In support of arranged marriages, a person searching for the perfect partner: 'the one' may never find this person. -This person may not even exist. If you have an arranged marriage you know you will have a wedding and not spend half of your life looking for a husband/wife.
With the wedding itself, there are many traditional symbolic gestures that must be performed and little room left for individuality.
On the other hand a Hindu marriage is full of symbolism and if this ritual is formed correctly good karma will follow. In fact large parts of Hinduism itself are all about ritual and tradition. So if you do not marry in the correct manner, all this will be lost, bad Karma will follow and you will never be released from samara, the series of births, deaths and re-births and atman will never be rejoined with Brahmin. -This is a Hindu's main goal and therefore it is essential to have an arranged marriage.
You do not really know this person you will spend the rest of your life with.

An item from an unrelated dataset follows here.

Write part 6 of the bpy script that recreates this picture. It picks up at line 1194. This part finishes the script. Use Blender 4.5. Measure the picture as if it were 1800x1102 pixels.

Your husband/wife may have a problem such as gambling, a health condition or an alcohol addiction that you did not previously know about. In love marriages, you have usually been with and lived with your partner for several years before getting married and you therefore will almost certainly know every detail about him/her.
After weighing up the points for and against marriage, although I can see from a Hindu's point of view why arranged marriages are a good thing, I have one major disagreement. A Hindu's main argument for arranged marriages is that it is a religious stage of life and not a lifestyle choice. As I am not Hindu, I do not believe this or other Hindu beliefs to be true. Therefore I personally disagree with arranged marriages. I feel that to marry, you must first be in a loving, longstanding relationship with a strong bond of trust and love. Marriage, to me, is something that shows commitment and love between two people and I find the concept of arranged marriages quite absurd. If to me, marriage is a gesture showing a couple's love and therefore surely the couple must be in love before taking vows of their love to one another?